Du côté des catholiques
Du côté des catholiques, quel est l'impact de la nouvelle donne ? Si les libéraux se réjouissent, la perspective d'une victoire d'Obama ne modifiera pas fondamentalement le paysage de l'Église américaine, déjà profondément clivée, et de manière beaucoup plus radicale qu'en France : entre les catholiques tentés par la sécularisation et ceux qui ont pris le train lancé par Jean-Paul II et Benoît XVI, on a affaire à deux mondes qui s'ignorent, sauf quand ils ne peuvent faire autrement. Et cette division départage toutes les institutions catholiques, depuis les commissions de la conférence épiscopale jusqu'aux mouvements et paroisses en passant par les universités et les congrégations religieuses.
Si la campagne électorale avive les antagonismes, c'est surtout parce que le clivage recoupe parfaitement les camps politiques. Il ne faut cependant pas trop en surestimer l'importance.
D'abord parce que la vie politique américaine reste façonnée par un idéal encore imprégné du protestantisme des origines, avec lequel les catholiques quels qu'ils soient ont toujours été mal à l'aise. Ils sont donc, par nature si l'on peut dire, partagés entre les deux camps.
Ensuite parce que l'élément-clé de répartition politique actuel est et reste la défense de la vie.
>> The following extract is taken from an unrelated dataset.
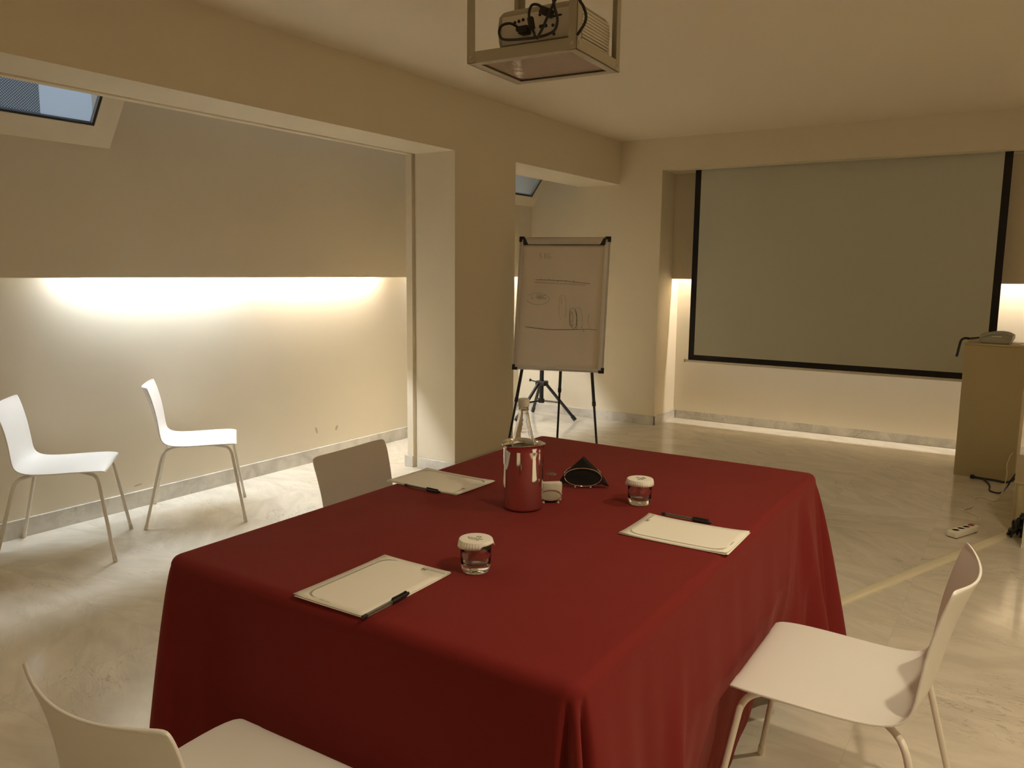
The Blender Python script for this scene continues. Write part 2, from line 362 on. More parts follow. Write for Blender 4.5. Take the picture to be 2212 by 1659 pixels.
# dark courtyard wall beyond the far skylight
box_s('wall_courtyard', (-1.75, 3.7, 1.9), (-1.7, 11, 6.0), new_mat('dim_courtyard_wall', (0.16, 0.15, 0.11), 0.9))

# marble skirtings
def skirt(name, a, b, bev=0.0015): return struct(name, MB().box(a, b, bev=bev, seg=1), 'marble')
skirt('baseboard_bay', (-1.104, -3, 0), (-1.088, D, 0.10))
skirt('baseboard_back', (-1.088, D-0.014, 0), (XR+0.012, D, 0.085))
skirt('baseboard_niche_side', (XR, D-0.014, 0), (XR+0.012, 7.579, 0.085))
mb = MB(); mb.box((-0.337, A1-0.014, 0), (0.0, A1, 0.083), bev=0.0015, seg=1); mb.box((-T-0.02, A1-0.014, 0), (-0.378, A1, 0.083), bev=0.0015, seg=1)
mb.box((0, A1-0.014, 0), (0.013, A2+0.014, 0.083), bev=0.0015, seg=1); mb.box((-T-0.02, A1, 0), (-T, A2+0.014, 0.083)); mb.box((-T, A2, 0), (0, A2+0.014, 0.083))
struct('baseboard_pillar', mb, 'marble')
# marks on the bay wall
mb = MB()
for (y, z, a, b, r) in ((4.22, 0.235, 0.010, 0.028, 0.3), (4.43, 0.222, 0.012, 0.022, -0.5), (2.76, 0.135, 0.028, 0.005, 0.1)):
    mb.quad(*[(-1.1030, y+a*cos(t)*cos(r)-b*sin(t)*sin(r), z+a*cos(t)*sin(r)+b*sin(t)*cos(r)) for t in [k*PI/6 for k in range(12)]])
o = mb.build('trim_2', new_mat('scuff_marks', (0.52, 0.45, 0.34), 0.8), smooth=False); o['kind'] = 'structure'

# cove tubes (real fluorescent battens hidden in the slots)
def cove_lamp(x, y, z, length, axis, mat, label):
    t = thing('cove_lamp', label, 'lamp', (x, y, z), 0 if axis == 'y' else -PI/2, 'fluorescent tubes in the wall coves')
    MB().tube([(0, -length/2, 0), (0, length/2, 0)], 0.008 if axis == 'y' else 0.006, 10).build('tube', mat, t)
    mb = MB(); mb.box((-0.014, -length/2-0.01, 0.012), (0.014, length/2+0.01, 0.042)); mb.box((-0.01, -length/2-0.012, -0.01), (0.01, -length/2, 0.02)); mb.box((-0.01, length/2, -0.01), (0.01, length/2+0.012, 0.02))
    mb.build('batten', 'white_steel', t, smooth=False); return t
LZ = 1.49
cove_lamp(-1.055, 2.98, LZ, 1.18, 'y', 'tube_cool', 'cool white tube in the bay cove above the two chairs')
cove_lamp(-1.055, 4.28, LZ, 1.18, 'y', 'tube_warm', 'warm white tube in the bay cove left of the pillar')
cove_lamp(-1.055, 6.20, LZ, 1.55, 'y', 'tube_far', 'white tube in the bay cove behind the flip chart')
for x in (1.12, 2.40, 3.68): cove_lamp(x, 7.437, 1.62, 1.2, 'x', 'tube_niche', 'warm tube hidden in the niche cove behind the %s of the projection screen' % {1.12: 'left third', 2.40: 'middle', 3.68: 'right edge'}[x])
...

Or, si elle est contraignante du point de vue de la conscience, cette question ne constitue pas la seule boussole d'une politique chrétienne (et c'est d'ailleurs par là que les catholiques démocrates justifie leur appartenance politique).
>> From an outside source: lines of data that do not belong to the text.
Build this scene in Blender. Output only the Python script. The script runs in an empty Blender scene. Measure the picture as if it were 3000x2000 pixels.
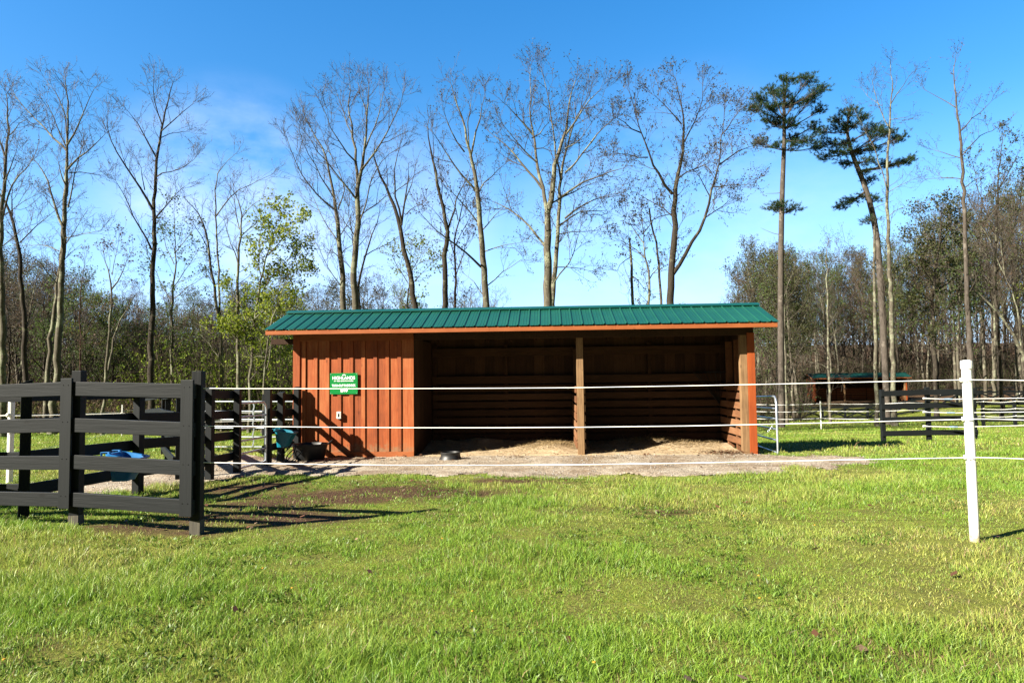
import bpy, bmesh, math, random
import numpy as np
from mathutils import Vector, Matrix
R = math.radians
rng = np.random.default_rng(7)
random.seed(11)
scene = bpy.context.scene
COL = scene.collection

# ------------------------------------------------------------------ camera
F = 2000.0; PITCH = math.atan(110 / F); ROLL = 0.0122; CAMZ = 1.44
_F = np.array([0, math.cos(PITCH), math.sin(PITCH)])
_U0 = np.array([0, -math.sin(PITCH), math.cos(PITCH)]); _R0 = np.array([1.0, 0, 0])
_r = _R0 * math.cos(ROLL) - _U0 * math.sin(ROLL)
_u = _U0 * math.cos(ROLL) + _R0 * math.sin(ROLL)
def W(px, py, D):
    """world point seen at photo position (3000 x 2000) at distance D along +Y"""
    d = _F + _r * ((px - 1500) / F) + _u * ((1000 - py) / F)
    return np.array([0, 0, CAMZ]) + d * (D / d[1])
cam = bpy.data.cameras.new('camera'); co = bpy.data.objects.new('camera', cam); COL.objects.link(co)
cam.sensor_width = 36; cam.lens = 24; cam.clip_start = 0.05; cam.clip_end = 3000
M = Matrix.Identity(4)
for i in range(3):
    M[i][0] = _r[i]; M[i][1] = _u[i]; M[i][2] = -_F[i]
M[2][3] = CAMZ
co.matrix_world = M
scene.camera = co

# ------------------------------------------------------------------ noise + terrain
def _hash(ix, iy, s):
    h = (ix.astype(np.int64) * 374761393 + iy.astype(np.int64) * 668265263 + s * 974634777) & 0x7fffffff
    h = (h ^ (h >> 13)) * 1274126177 & 0x7fffffff
    return ((h ^ (h >> 16)) & 0xffff) / 65535.0
def vnoise(x, y, s=0):
    ix = np.floor(x); iy = np.floor(y); fx = x - ix; fy = y - iy
    fx = fx * fx * (3 - 2 * fx); fy = fy * fy * (3 - 2 * fy)
    a = _hash(ix, iy, s); b = _hash(ix + 1, iy, s); c = _hash(ix, iy + 1, s); d = _hash(ix + 1, iy + 1, s)
    return (a * (1 - fx) + b * fx) * (1 - fy) + (c * (1 - fx) + d * fx) * fy
def fbm(x, y, s=0, o=3):
    t = 0; a = .5; n = 0
    for k in range(o):
        t = t + a * vnoise(x * 2 ** k, y * 2 ** k, s + k * 17); n += a; a *= .5
    return t / n
def sstep(a, b, x):
    t = np.clip((x - a) / (b - a), 0, 1); return t * t * (3 - 2 * t)
KY = [-40, 7, 15, 17.6, 19, 32, 45, 58, 78, 110, 160, 240, 420]
KL = [0, 0, -.23, -.27, -.40, -.85, -1.1, -1.15, -1.1, -.6, 5.5, 13, 16]
KR = [0, 0, -.23, -.27, -.48, -1.2, -1.65, -2.4, -1.85, .2, 7.5, 12, 15]
def zt(x, y):
    x = np.asarray(x, float); y = np.asarray(y, float)
    s = sstep(-6, 14, x)
    z = np.interp(y, KY, KL) * (1 - s) + np.interp(y, KY, KR) * s
    z = z + 1.1 * sstep(29, 40, x) * sstep(45, 58, y) * (1 - sstep(63, 73, y))
    near = 1 - sstep(22, 40, y)
    flat = sstep(12.5, 14.2, y) * (1 - sstep(17.8, 19, y)) * (1 - sstep(5.5, 7, np.abs(x)))
    z = z + (vnoise(x * .9, y * .9, 3) - .5) * .05 * near * (1 - flat) + (vnoise(x * 3, y * 3, 5) - .5) * .02 * near * (1 - flat)
    return z
def zg(x, y): return float(zt(x, y))

# ------------------------------------------------------------------ materials
ALB = .5      # the photograph is exposed for moderate, real surface colours
def sc_(c, k=None): return tuple(min(1, x * (ALB if k is None else k)) for x in c)
def nt(name):
    m = bpy.data.materials.new(name); m.use_nodes = True
    n = m.node_tree.nodes; l = m.node_tree.links
    return m, n, l, n['Principled BSDF']
def ramp(n, stops):
    r = n.new('ShaderNodeValToRGB'); e = r.color_ramp.elements
    e[0].position, e[0].color = stops[0][0], (*stops[0][1], 1)
    e[1].position, e[1].color = stops[-1][0], (*stops[-1][1], 1)
    for p, c in stops[1:-1]:
        x = e.new(p); x.color = (*c, 1)
    return r
def noise(n, l, vec, scale, detail=4, rough=.6):
    t = n.new('ShaderNodeTexNoise'); t.inputs['Scale'].default_value = scale
    t.inputs['Detail'].default_value = detail; t.inputs['Roughness'].default_value = rough
    if vec is not None: l.new(vec, t.inputs['Vector'])
    return t
def mixc(n, l, fac, a, b, mode='MIX'):
    m = n.new('ShaderNodeMix'); m.data_type = 'RGBA'; m.blend_type = mode
    for s, v in ((m.inputs[0], fac), (m.inputs[6], a), (m.inputs[7], b)):
        if isinstance(v, (int, float)): s.default_value = v
        elif isinstance(v, tuple): s.default_value = (*v, 1)
        else: l.new(v, s)
    return m.outputs[2]
def bump(n, l, h, b, strength=.3, dist=.01):
    k = n.new('ShaderNodeBump'); k.inputs['Strength'].default_value = strength; k.inputs['Distance'].default_value = dist
    l.new(h, k.inputs['Height']); l.new(k.outputs[0], b.inputs['Normal'])
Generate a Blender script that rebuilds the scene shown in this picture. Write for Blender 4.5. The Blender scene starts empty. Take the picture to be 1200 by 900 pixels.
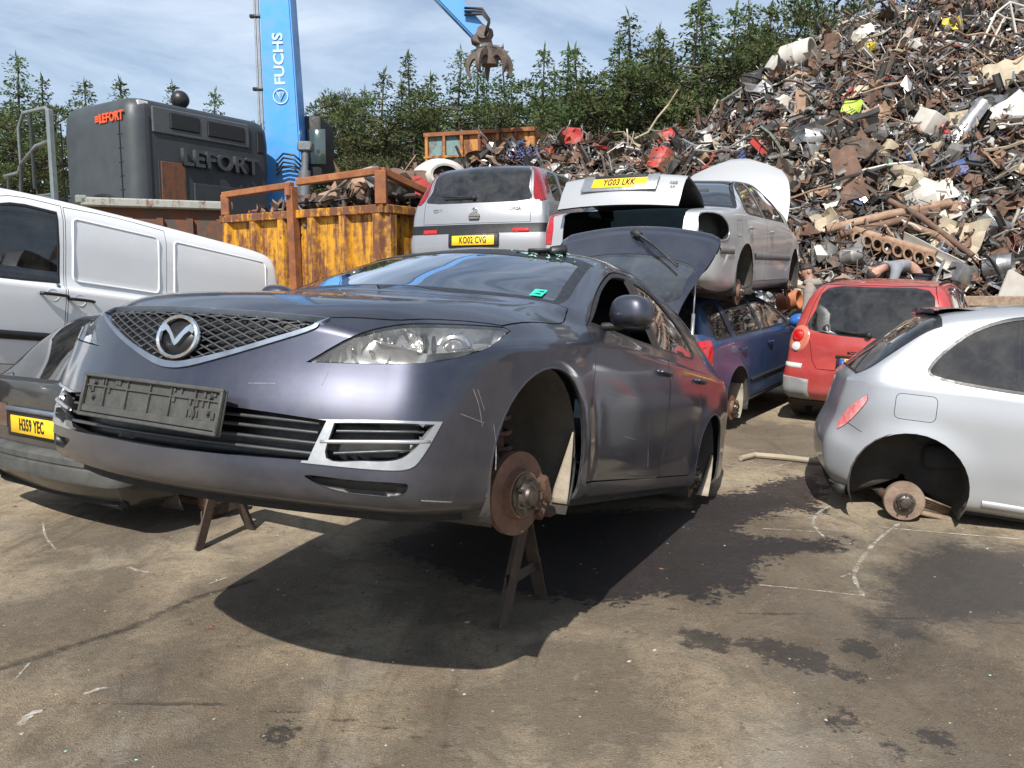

Enfin, il y a fort à parier que le pragmatisme américain reprendra vite le dessus : le réseau du catholicisme libéral trouvera sans doute une nouvelle énergie dans l'élection d'Obama, mais les rapports de force dans l'Église américaine dépendent de beaucoup d'autres facteurs, et notamment de ses lieux de vitalité, au rang desquels on trouve les familles et les jeunes, prêtres ou laïcs.